The innovation engine for new materials

Watching Microstructure Evolve in Three Dimensions

Seminar Group: 

Speaker: 

Professor Peter W. Voorhees

Address: 

Department of Materials Science & Engineering, and Department of Engineering Science & Applied Mathe
Northwestern University

Date: 

Friday, June 7, 2013 - 4:00pm

Location: 

ESB 1001

Host: 

Professor Tresa Pollock

With the advent of high-energy x-ray sources it is now possible to follow microstructural evolution in three dimensions and as a function of time. The ability to observe and quantify the evolution of a microstructure provides fundamentally new insights into this complex process. This is especially true of those microstructures that have complicated interfacial morphologies, such as the two-phase mixtures that are produced following dendritic solidification. The evolution of dendritic solid-liquid mixtures is determined using in situ three-dimensional (4D) x-ray tomography. Through these experiments it is possible to identify the mechanisms responsible for the evolution of the structure and, since the locations of the interfaces are known, to explore quantitatively the relationships between the dynamics of interfacial evolution and interfacial morphology. In this two-phase mixture, as well as others such as polymer blends, a region of one phase can fission into two by interfacial energy driven diffusion. The evolution of solid-liquid interfaces near these topological singularities has been investigated by examining the pinching of a rod of one phase embedded in another.
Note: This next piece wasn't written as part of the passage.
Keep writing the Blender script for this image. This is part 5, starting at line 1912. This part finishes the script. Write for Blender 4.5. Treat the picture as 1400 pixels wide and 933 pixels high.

We show theoretically and verify through 4D experiments that sufficiently close to the pinching event the interfacial morphology becomes universal: the interface shape is independent of the initial morphology of the rod-like phase and material system, and a power law describes its temporal evolution. This universality allows the dynamics of capillary driven microstructural break-up processes to be predicted in a vast array of materials, from steels to non-crystalline materials such as polymer blends.